North Sudanese Culture

Communication

Verbal

  • Indirect Communication: People generally rely on indirect communication in Sudan. It is common for Sudanese to understate their opinion in an effort to remain polite and harmonious. For example, people often respond with “Inshallah” – Arabic for "If God wills it”. This phrase is a polite way of remaining non-committal. For example, if you ask someone to do something and they respond with “Inshallah”, it generally means they are unprepared to say ‘yes’ and are indirectly declining. Due to their indirect communication style, it may not always be immediately evident when a Sudanese person has been offended. Therefore, one often has to rely on reading non-verbal cues to draw further meaning. 
  • Hierarchy: The language people use to address one another varies depending on their age difference, status and relationship. For example, men that are of the same age bracket generally refer to each other as “brother” and act quite informally.

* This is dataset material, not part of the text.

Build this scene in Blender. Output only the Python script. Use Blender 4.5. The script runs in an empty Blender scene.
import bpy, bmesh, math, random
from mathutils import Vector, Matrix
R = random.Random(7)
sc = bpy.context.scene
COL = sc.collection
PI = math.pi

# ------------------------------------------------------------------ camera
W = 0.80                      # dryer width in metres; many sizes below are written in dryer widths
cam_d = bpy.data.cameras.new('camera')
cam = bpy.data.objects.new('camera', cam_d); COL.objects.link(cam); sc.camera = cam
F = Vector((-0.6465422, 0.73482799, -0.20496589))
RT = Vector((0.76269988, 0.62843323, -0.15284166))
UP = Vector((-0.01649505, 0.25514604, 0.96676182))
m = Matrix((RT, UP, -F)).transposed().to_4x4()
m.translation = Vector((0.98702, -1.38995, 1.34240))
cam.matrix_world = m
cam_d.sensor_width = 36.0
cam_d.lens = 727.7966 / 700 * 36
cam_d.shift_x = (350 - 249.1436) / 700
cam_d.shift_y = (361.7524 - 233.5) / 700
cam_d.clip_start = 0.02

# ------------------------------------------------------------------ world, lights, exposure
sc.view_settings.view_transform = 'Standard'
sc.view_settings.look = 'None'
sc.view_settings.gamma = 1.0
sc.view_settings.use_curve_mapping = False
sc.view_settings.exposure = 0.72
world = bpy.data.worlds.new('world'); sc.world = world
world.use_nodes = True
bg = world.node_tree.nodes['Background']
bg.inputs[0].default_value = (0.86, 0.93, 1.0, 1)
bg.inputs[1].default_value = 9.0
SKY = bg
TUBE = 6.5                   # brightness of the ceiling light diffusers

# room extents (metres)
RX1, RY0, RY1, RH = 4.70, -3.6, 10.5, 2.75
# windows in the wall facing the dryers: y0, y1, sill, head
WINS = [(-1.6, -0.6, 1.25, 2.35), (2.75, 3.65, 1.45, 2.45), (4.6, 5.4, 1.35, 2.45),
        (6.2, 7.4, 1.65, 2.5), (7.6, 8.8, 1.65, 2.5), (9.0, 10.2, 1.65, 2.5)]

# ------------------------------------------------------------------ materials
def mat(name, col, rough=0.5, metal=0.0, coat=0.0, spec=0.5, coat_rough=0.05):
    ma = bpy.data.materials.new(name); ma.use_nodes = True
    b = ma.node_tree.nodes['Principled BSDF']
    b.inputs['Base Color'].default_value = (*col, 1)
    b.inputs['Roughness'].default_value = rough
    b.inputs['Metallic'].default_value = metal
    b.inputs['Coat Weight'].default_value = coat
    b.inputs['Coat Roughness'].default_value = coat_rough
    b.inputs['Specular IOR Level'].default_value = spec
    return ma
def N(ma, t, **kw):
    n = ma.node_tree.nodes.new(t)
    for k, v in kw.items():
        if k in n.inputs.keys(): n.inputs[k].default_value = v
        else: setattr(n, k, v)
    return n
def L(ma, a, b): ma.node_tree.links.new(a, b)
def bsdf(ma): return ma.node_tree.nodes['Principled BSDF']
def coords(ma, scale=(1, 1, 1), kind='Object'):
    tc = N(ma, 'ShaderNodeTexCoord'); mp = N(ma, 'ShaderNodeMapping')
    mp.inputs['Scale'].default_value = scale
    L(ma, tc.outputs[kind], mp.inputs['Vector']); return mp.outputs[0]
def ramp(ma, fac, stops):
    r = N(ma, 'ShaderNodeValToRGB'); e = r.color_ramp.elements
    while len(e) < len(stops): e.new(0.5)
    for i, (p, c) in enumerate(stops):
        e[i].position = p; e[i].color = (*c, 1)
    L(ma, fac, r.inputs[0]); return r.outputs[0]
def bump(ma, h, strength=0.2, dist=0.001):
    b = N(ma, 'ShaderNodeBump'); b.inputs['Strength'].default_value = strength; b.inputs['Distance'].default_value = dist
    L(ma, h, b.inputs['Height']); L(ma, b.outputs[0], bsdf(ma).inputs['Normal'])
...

Meanwhile, those who are clearly older than oneself are treated with utmost respect.
  • Formality: It is important to use respectful and formal language whenever in public. If one is perceived to be rude in their speech (i.e. using informal language, slang, or addressing them inappropriately), they can be quickly looked down upon for not having ‘adab’ (manners and politeness). People speak more casually when only surrounded by their family in the confines of their home, but a general standard of respect is still expected.
  • Swearing: Swearing is uncommon and inappropriate in almost all situations. Such behaviour is considered to be uncivilised, and may affect a Sudanese person’s impression of your character. For example, if a taxi driver heard his passengers swearing, he may mutter “O ask the forgiveness of god to force them to clean up their act”. 
  • Blesses and Curses: Blesses and curses are said on a daily basis in Sudan. These are short Arabic expressions that wish for God’s intervention depending on the situation (e.g. “May God give you health” or “May God curse your soul”). Blessings are often said instead of a ‘Thank you’. 
  • Humour: Sudanese joke by making fun of situations. You can indulge in gentle humour to soften difficult conversations. Sarcasm and wit are admired as an indication of intelligence. However, be aware that this humour may not translate across cultures and languages. Avoid making jokes that have sexual or rude undertones with anyone you do not have a very close relationship with.
  • Arabic: There are two varieties of Arabic spoken in Sudan. ‘Fus-ha’ is the formal form that is similar to classical Arabic. This is only used in formal contexts, such as public speeches, emails, government addresses, etc. In everyday communication, people speak ‘Ammiyya’, which is the colloquial form of Arabic.
  • Honorifics: The Sudanese do not use as many honorifics as other Arabic-speaking countries. They may address someone as ‘my dear’. However, people do not call each other ‘my love’ (habibi) as much as Arabic speakers in surrounding countries.

 

Non-Verbal

  • Physical Contact: People are usually comfortable hugging and touching friends of the same gender. However, physical contact between two people of opposite genders is generally limited in Sudan. Some may shake hands or tap the shoulder, but after that first point of contact, men and women keep their distance from one another.
  • Personal Space: A Sudanese person’s standard of personal space may differ depending on their relationship with the other person. If the person is a friend of the same gender, the distance is often smaller than what an Australian is used to. For example, two friends may nestle together when sitting. However, it may be bigger in instances when there is a difference of authority or when the other person is from the opposite gender. It is best to keep at least one metre distance between you and a Sudanese person to respect the modesty of the other person if you do not know them well.
  • Eye Contact: Direct eye contact is important, but it should not be prolonged. It is best to make short, infrequent eye-to-eye contact and avoid steady gazes. Staring is considered an act of intimidation. It is also a sign of respect to avert one’s gaze. Therefore, it is polite to look in the direction of someone of status without directly meeting their eyes. 
  • Hands: There is a separation between the functions of the hands in Sudanese culture. This custom is tied to Islamic principles that prescribe the left hand should be used for hygiene purposes. Therefore, it is considered more unclean and should not be used for functions such as waving, eating or offering items. Always use the right hand to gesture, touch people or offer items.
  • Pointing: Pointing at someone with a single index finger can come across as accusing or intimidating. It is best to gesture at people with the whole hand. The Sudanese may also gesture with their head.
  • Facial Expressions: It is not always customary for people to smile when passing strangers in Sudan. This may give people the wrong impression that the Sudanese are overly serious.